The Corner

Monetary Policy

Samuelson’s Fear

Robert Samuelson fears the Federal Reserve is going back to the 1970s:

What seems remarkable now is that many, possibly most, economists blessed this arrangement. Their argument was that just a little bit more inflation was a small price to pay for sustaining “full employment.” The trouble was that “just a little more inflation” was repeated countless times until it was a lot more inflation — and, as a practical matter, was out of control.

Two differences from the 1970s militate against his scenario. First, we now have market indicators, albeit imperfect ones, of inflation expectations. We didn’t back then. We’ll have more advance warning, then, if inflation is going to speed to a gallop.

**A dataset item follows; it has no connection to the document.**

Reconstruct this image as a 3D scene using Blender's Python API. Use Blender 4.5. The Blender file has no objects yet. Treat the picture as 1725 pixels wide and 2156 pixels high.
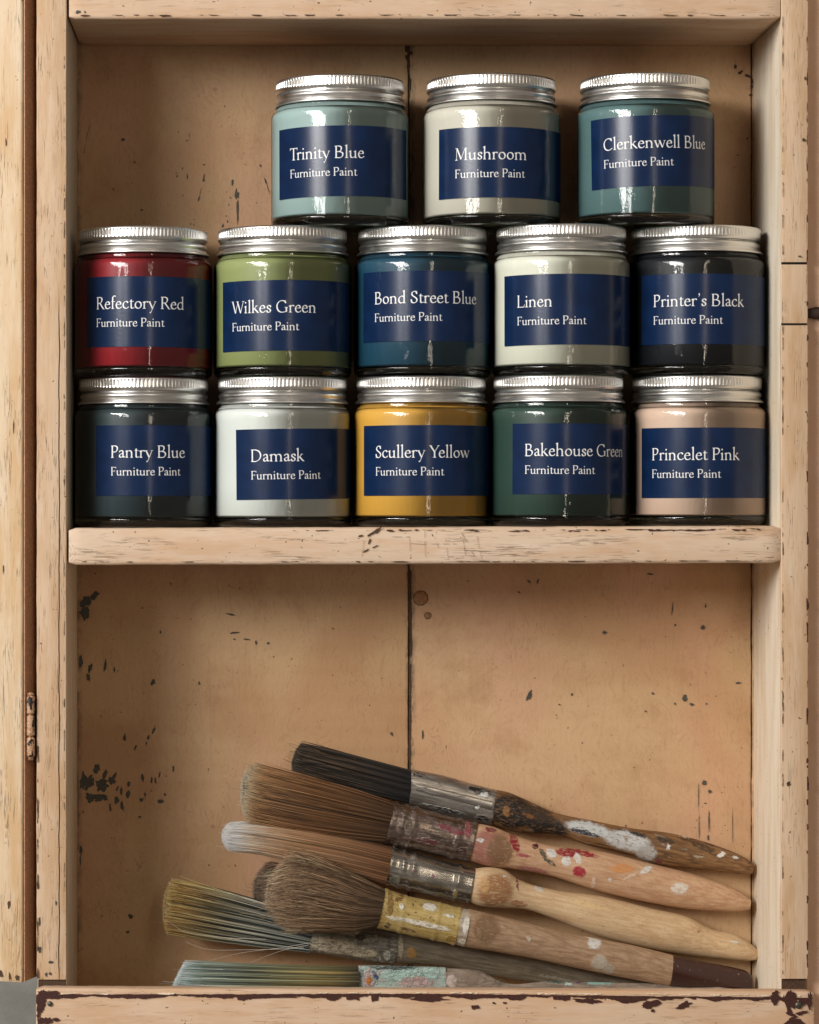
import bpy, math, random, json
import numpy as np
from mathutils import Vector, noise as mnoise
random.seed(7); rng = np.random.default_rng(11)
sc = bpy.context.scene
col = sc.collection
MM = 0.001
CAM_D, K = 1300.0, 6271.0        # camera distance to the cabinet's front plane (mm) and picture scale at unit distance
VX, VY = 562.0, 1078.0

# ---------------------------------------------------------------- camera
cd = bpy.data.cameras.new("camera"); cam = bpy.data.objects.new("camera", cd); col.objects.link(cam)
cd.sensor_fit = 'HORIZONTAL'; cd.sensor_width = 36; cd.lens = 36 * K / 1725
cd.shift_x = (862.5 - VX) / 1725; cd.shift_y = 0
cd.clip_start = 0.05; cd.clip_end = 50
cam.location = (0, -CAM_D * MM, 0); cam.rotation_euler = (math.pi / 2, 0, 0)
sc.camera = cam

# ---------------------------------------------------------------- world, lamps, exposure
w = bpy.data.worlds.new("World"); sc.world = w; w.use_nodes = True
w.node_tree.nodes['Background'].inputs[0].default_value = (1.0, 0.87, 0.74, 1)
w.node_tree.nodes['Background'].inputs[1].default_value = 0.18
sc.view_settings.view_transform = 'Standard'; sc.view_settings.look = 'None'
sc.view_settings.exposure = 0.0; sc.view_settings.gamma = 1.0
sc.cycles.use_denoising = True
sc.cycles.max_bounces = 10; sc.cycles.transparent_max_bounces = 24
sc.cycles.caustics_reflective = False; sc.cycles.caustics_refractive = True
sc.cycles.sample_clamp_indirect = 4

WIN_L = 65.0
def area(name, loc, target, sx, sy, power, color):
    l = bpy.data.lights.new(name, 'AREA'); l.shape = 'RECTANGLE'; l.size = sx; l.size_y = sy
    l.energy = power; l.color = color
    o = bpy.data.objects.new(name, l); col.objects.link(o); o.location = loc
    d = Vector(target) - Vector(loc); d.z = 0
    o.rotation_euler = d.to_track_quat('-Z', 'Z').to_euler()
    return o
# a tall window to the left in front of the cabinet: three panes with dark glazing bars between them
WIN = Vector((-1.56, -1.50, 0.80)); u = Vector((0.70, -0.71, 0)); WW = 1.06
for lo_, hi_, k in ((0.0, 0.17, 0.8), (0.28, 0.66, 1.15), (0.75, 1.0, 0.9)):
    wd = (hi_ - lo_) * WW
    area("window_light", WIN + u * (((lo_ + hi_) / 2 - 0.5) * WW), (0.05, 0.03, 0), wd, 1.18, WIN_L * k * wd * 1.18, (1.0, 0.975, 0.935))
area("far_window_light", (0.52, -2.0, 0.62), (0.05, 0, 0), 0.06, 1.3, 3.4, (1.0, 0.86, 0.68))

# ---------------------------------------------------------------- helpers
def at(px, py, y=0.0):
    "a point of the photograph at depth y (mm behind the cabinet's front) in mm"
    return ((px - VX) * (CAM_D + y) / K, y, -(py - VY) * (CAM_D + y) / K)
def srgb(h, k=1.0):
    h = h.lstrip('#'); v = [int(h[i:i + 2], 16) / 255 for i in (0, 2, 4)]
    return tuple((c / 12.92 if c <= 0.04045 else ((c + 0.055) / 1.055) ** 2.4) * k for c in v) + (1,)
def mesh(name, V, F, mat, parent=None, smooth=False, loc=None, uv=None):
    me = bpy.data.meshes.new(name)
    me.from_pydata([(x * MM, y * MM, z * MM) for x, y, z in V], [], F)
    if mat: me.materials.append(mat)
    if smooth: me.polygons.foreach_set('use_smooth', [True] * len(me.polygons))
    me.update()
    return link(name, me, parent, loc)
def link(name, me, parent=None, loc=None):
    o = bpy.data.objects.new(name, me); col.objects.link(o)
    if parent: o.parent = parent
    if loc: o.location = [c * MM for c in loc]
    return o
def thing(name, label, cat, loc=(0, 0, 0), group=None):
    o = bpy.data.objects.new(name, None); col.objects.link(o); o.location = [c * MM for c in loc]
    o.empty_display_size = 0.01
    o['label'] = label; o['category'] = cat
    if group: o['group'] = group
    return o
def fbm(x, y=0.0, z=0.0, o=4):
    return mnoise.fractal(Vector((x, y, z)), 1.0, 2.0, o)

class NT:
    def __init__(s, name):
        s.m = bpy.data.materials.new(name); s.m.use_nodes = True; s.t = s.m.node_tree
        s.p = s.t.nodes['Principled BSDF']; s.out = s.t.nodes['Material Output']
        s._mm = None
    def n(s, ty, **kw):
        x = s.t.nodes.new(ty)
        for k, v in kw.items(): setattr(x, k, v)
        return x
    def set(s, inp, v):
        if isinstance(v, bpy.types.NodeSocket): s.t.links.new(v, inp)
        else: inp.default_value = v
    def mm(s):
        if s._mm is None:
            c = s.n('ShaderNodeTexCoord'); v = s.n('ShaderNodeVectorMath', operation='SCALE')
            s.t.links.new(c.outputs['Object'], v.inputs[0]); v.inputs['Scale'].default_value = 1000
            s._mm = v.outputs[0]
        return s._mm
    def vec(s, v, sc3=(1, 1, 1), add=(0, 0, 0)):
        x = s.n('ShaderNodeVectorMath', operation='MULTIPLY_ADD'); s.set(x.inputs[0], v); x.inputs[1].default_value = sc3; x.inputs[2].default_value = add
        return x.outputs[0]
    def noise(s, v, scale=1, detail=3, rough=0.5, dist=0.0, color=False):
        x = s.n('ShaderNodeTexNoise'); s.set(x.inputs['Vector'], v); x.inputs['Scale'].default_value = scale
        x.inputs['Detail'].default_value = detail; x.inputs['Roughness'].default_value = rough; x.inputs['Distortion'].default_value = dist
        return x.outputs['Color' if color else 'Fac']
    def rng(s, v, a, b, c=0.0, d=1.0, smooth=True):
        x = s.n('ShaderNodeMapRange'); x.interpolation_type = 'SMOOTHSTEP' if smooth else 'LINEAR'
        s.set(x.inputs[0], v)
        for i, q in zip((1, 2, 3, 4), (a, b, c, d)): x.inputs[i].default_value = q
        return x.outputs[0]
    def math(s, op, a, b=0.0, clamp=False):
        x = s.n('ShaderNodeMath', operation=op); x.use_clamp = clamp; s.set(x.inputs[0], a); s.set(x.inputs[1], b)
        return x.outputs[0]
    def mix(s, f, a, b):
        x = s.n('ShaderNodeMix', data_type='RGBA'); s.set(x.inputs[0], f); s.set(x.inputs[6], a); s.set(x.inputs[7], b)
        return x.outputs[2]
    def sep(s, v):
        x = s.n('ShaderNodeSeparateXYZ'); s.set(x.inputs[0], v); return x.outputs
    def blob(s, v, x, z, rx, rz, ang=0.0, soft=0.35):
        "mask of an irregular blot at (x, z) mm; v = already distorted coordinates"
        mp = s.n('ShaderNodeMapping'); mp.vector_type = 'TEXTURE'; s.set(mp.inputs[0], v)
        mp.inputs['Location'].default_value = (x, 0, z); mp.inputs['Rotation'].default_value = (0, math.radians(-ang), 0)
        mp.inputs['Scale'].default_value = (rx, 1e5, rz)
        l = s.n('ShaderNodeVectorMath', operation='LENGTH'); s.t.links.new(mp.outputs[0], l.inputs[0])
        return s.rng(l.outputs['Value'], 1.0, 1.0 - soft)
    def distort(s, v, amp, scale):
        c = s.noise(v, scale, 4, 0.6, color=True)
        a = s.vec(c, (amp * 2,) * 3, (-amp,) * 3)
        x = s.n('ShaderNodeVectorMath', operation='ADD'); s.t.links.new(v, x.inputs[0]); s.t.links.new(a, x.inputs[1])
        return x.outputs[0]
    def bump(s, h, dist=0.1, strength=1.0, nrm=None):
        b = s.n('ShaderNodeBump'); s.set(b.inputs['Height'], h); b.inputs['Distance'].default_value = dist * MM
        b.inputs['Strength'].default_value = strength
        if nrm is not None: s.t.links.new(nrm, b.inputs['Normal'])
        return b.outputs[0]
    def fin(s, color=None, rough=None, metal=None, normal=None, **kw):
        if color is not None: s.set(s.p.inputs['Base Color'], color)
        if rough is not None: s.set(s.p.inputs['Roughness'], rough)
        if metal is not None: s.set(s.p.inputs['Metallic'], metal)
        if normal is not None: s.t.links.new(normal, s.p.inputs['Normal'])
        for k, v in kw.items(): s.set(s.p.inputs[k], v)
        return s.m

# ---------------------------------------------------------------- materials of the cabinet
def painted_wood(name, axis, base, warm, pale, crack=0.55, off=(0, 0, 0), lines=(), dirt=None, density=1.0):
    """old cream paint on open-grained wood; axis = grain direction"""
    s = NT(name); p = s.mm()
    st = [1, 1, 1]; st['xyz'.index(axis)] = 0.042
    lo = [1, 1, 1]; lo['xyz'.index(axis)] = 0.16
    v = s.vec(p, st, off); vl = s.vec(p, lo, off)
    vd = s.distort(v, 0.35, 0.9)
    col_ = s.mix(s.rng(s.noise(vl, 0.10, 4, 0.6), 0.38, 0.66), base, warm)
    col_ = s.mix(s.rng(s.noise(vl, 0.23, 3, 0.6), 0.52, 0.78, 0, 0.45), col_, pale)
    g1 = s.noise(vd, 2.5, 2, 0.5)                     # pores
    g2 = s.noise(s.vec(vd, (1, 1, 1), (31, 7, 5)), 1.7, 3, 0.6)
    patch = s.rng(s.noise(vl, 0.22, 4, 0.6), 0.44, 0.64, 0.06, 1.0)
    pores = s.math('MULTIPLY', s.rng(g1, crack + 0.04, crack + 0.12), patch, True)
    pores = s.math('MULTIPLY', pores, 0.62 * density)
    fine = s.math('MULTIPLY', s.rng(g2, 0.60, 0.68), s.math('MULTIPLY', patch, 0.30 * density))
    pm = s.math('MAXIMUM', pores, fine)
    col_ = s.mix(s.rng(s.noise(vd, 2.6, 2), 0.35, 0.7, 0.0, 0.22), col_, warm)
    col_ = s.mix(pm, col_, srgb('#5a4128'))
    # specks
    sp = s.rng(s.noise(p, 0.55, 2, 0.5), 0.715, 0.74, 0, 0.8)
    col_ = s.mix(sp, col_, srgb('#4a3526'))
    h = s.math('SUBTRACT', s.math('ADD', s.math('MULTIPLY', s.noise(vd, 1.6, 3), 0.45), s.math('MULTIPLY', s.noise(vl, 0.5, 3), 0.5)), s.math('MULTIPLY', pm, 0.9))
    for (c0, amp, wdt, zlo, zhi) in lines:             # a crack that runs along the grain
        o = s.sep(p); ax = {'x': 2, 'z': 0}[axis]; al = {'x': 0, 'z': 2}[axis]
        wob = s.noise(s.vec(p, [0.02 if i != al else 0.05 for i in range(3)], off), 1.0, 3, 0.6)
        d = s.math('ABSOLUTE', s.math('ADD', s.math('SUBTRACT', o[ax], c0), s.math('MULTIPLY', s.math('SUBTRACT', wob, 0.5), amp)))
        l = s.math('MULTIPLY', s.rng(d, wdt, wdt * 0.3), s.math('MULTIPLY', s.rng(o[al], zlo - 12, zlo + 12), s.rng(o[al], zhi + 12, zhi - 12)))
        col_ = s.mix(l, col_, srgb('#2e2016')); h = s.math('SUBTRACT', h, l)
    if dirt: col_ = dirt(s, p, col_)
    return s.fin(col_, 0.62, normal=s.bump(h, 0.22, 0.8), **{'Specular IOR Level': 0.35})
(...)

Second, there is a much stronger consensus among economists now that loose monetary policy causes high inflation. In the 1970s the idea of “cost push” or “wage push” inflation was much more widespread. Theories that held that unions were setting off an inflationary spiral by pushing for raises were one example of this kind of theory.

The Fed is, if anything, continuing to move away from this thinking. The very change to Fed strategy that occasioned Samuelson’s column included the announcement that the Fed is no longer going to treat low unemployment as a signal of dangerous inflation to come. Not seeing tight labor markets as the cause of inflation is in itself an advance in keeping inflation under control.